Rama Raya led from the front and ordered his army to attack the Bahamani forces. He sat on his throne placed upon the elephant. 

He bombastically motivated his soldiers with the war cry, “We are not cowards to be scared of this insignificant war! Go on, fight!” But that didn’t work either. It had begun to take its toll. Rama Raya quickly realised this, he dismounted and spread out a vast heap of gold, precious stones, coins and declared that the one who displays the maximum valour would be rewarded with untold wealth and would be royally honoured. This motivation helped breathe fresh zest into the soldiers who began hacking their way into the Bahamani force. The left flank of the Bahamani force was decimated and what was left of it, began to retreat.

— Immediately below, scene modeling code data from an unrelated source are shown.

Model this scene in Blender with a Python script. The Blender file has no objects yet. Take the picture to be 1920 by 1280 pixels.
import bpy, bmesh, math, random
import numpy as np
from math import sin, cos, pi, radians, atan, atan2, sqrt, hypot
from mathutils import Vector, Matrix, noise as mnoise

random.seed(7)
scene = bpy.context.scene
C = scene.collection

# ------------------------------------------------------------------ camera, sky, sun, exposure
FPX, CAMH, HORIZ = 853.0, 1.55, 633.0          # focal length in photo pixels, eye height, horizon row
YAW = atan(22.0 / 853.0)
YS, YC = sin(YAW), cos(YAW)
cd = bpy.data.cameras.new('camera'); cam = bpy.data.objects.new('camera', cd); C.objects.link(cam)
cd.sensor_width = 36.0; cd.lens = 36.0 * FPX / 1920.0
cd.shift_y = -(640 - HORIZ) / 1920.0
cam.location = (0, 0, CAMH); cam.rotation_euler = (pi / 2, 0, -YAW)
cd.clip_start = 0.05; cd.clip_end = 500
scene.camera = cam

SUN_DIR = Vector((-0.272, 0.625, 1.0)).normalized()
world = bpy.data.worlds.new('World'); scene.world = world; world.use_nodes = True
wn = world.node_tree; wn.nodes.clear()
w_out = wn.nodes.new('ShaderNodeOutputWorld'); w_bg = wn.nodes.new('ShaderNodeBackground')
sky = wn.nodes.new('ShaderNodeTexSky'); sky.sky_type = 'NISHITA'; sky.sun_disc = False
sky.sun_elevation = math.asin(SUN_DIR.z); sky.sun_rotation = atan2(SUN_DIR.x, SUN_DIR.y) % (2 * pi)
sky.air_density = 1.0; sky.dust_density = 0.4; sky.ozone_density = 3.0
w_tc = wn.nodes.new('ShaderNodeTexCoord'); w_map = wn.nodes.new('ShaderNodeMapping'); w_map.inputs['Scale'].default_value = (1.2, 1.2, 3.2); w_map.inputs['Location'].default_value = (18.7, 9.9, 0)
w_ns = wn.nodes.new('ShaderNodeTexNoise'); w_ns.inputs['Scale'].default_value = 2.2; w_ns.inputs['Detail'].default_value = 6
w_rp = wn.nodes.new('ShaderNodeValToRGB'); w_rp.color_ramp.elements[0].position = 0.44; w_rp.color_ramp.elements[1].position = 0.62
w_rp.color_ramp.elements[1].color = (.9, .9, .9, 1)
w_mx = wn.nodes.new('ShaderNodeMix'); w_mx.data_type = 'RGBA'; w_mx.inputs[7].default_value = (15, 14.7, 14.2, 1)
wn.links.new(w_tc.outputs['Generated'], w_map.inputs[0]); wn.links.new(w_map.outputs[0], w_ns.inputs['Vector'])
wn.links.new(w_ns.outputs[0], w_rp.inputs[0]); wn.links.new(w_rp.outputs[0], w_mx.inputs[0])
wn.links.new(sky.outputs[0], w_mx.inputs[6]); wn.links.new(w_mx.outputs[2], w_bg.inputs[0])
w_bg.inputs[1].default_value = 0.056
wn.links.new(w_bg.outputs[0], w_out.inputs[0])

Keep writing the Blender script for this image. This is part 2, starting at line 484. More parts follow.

When this happened, the combined forces of Nizam Shah, Qutub Shah, Ali Adil Shah and Ali Barid attacked the Vijayanagara army which was continually gaining an upper hand. Ali Adil Shah managed to chase away Rama Raya’s brother. He then turned his attention to Rama Raya. He attacked Rama Raya from the rear while Qutub Shah and Nizam Shah faced him head on. Even as the battle raged on, an enormous chunk of Muslim soldiers in Rama Raya’s army either defected to the enemy camp or deserted him by refusing to fight on the side of the “Hindu” army. This was apparently motivated by the notorious Gilani brothers, who were among Rama Raya’s trusted commanders. 

Meanwhile, a lowly officer (havaldar) named Rumi Khan fired two cannons at the Vijayanagar force, taking a heavy toll and scattering the soldiers. He then climbed atop his elephant and charged at Rama Raya’s elephant. In the ensuing fight, Rama Raya’s bodyguard was killed and the 90-year old, head of the Empire fell down from his palanquin, grievously wounded. 

He was surrounded by enemy soldiers. Rumi Khan then got Rama Raya lifted in his elephant’s trunk and presented him before Nizam Shah. 

The Sultan, in a bid to humiliate Rama Raya, offered him a seat and mocked, “All well?”

The nonagenarian said nothing; he merely touched his forehead (indicating that fate had reduced him to this). 

It is said that Nizam Shah chopped off Rama Raya’s head, affixed it to the tip of a spear and had it paraded outside. The sight of the slain Rama Raya’s head put the Vijayanagara force in full-blown retreat. However, they were unable to reach very far and everyone in sight was slaughtered. An area spanning about twenty miles was littered with dead bodies and the earth bloodied. The rout was complete.

The story of this terrible disaster took time to sink in among the Vijayanagar citizens. The inhabitants, unaware of danger, were living in utter ignorance of the fact that a serious calamity had befallen the kingdom.

Then came the bad news that the army had been defeated, the chief had been slain and the troops had retreated . But still they could not grasp the magnitude of the reversal. On all the previous occasions, the enemy had either been driven back or bought with wealth from the treasury.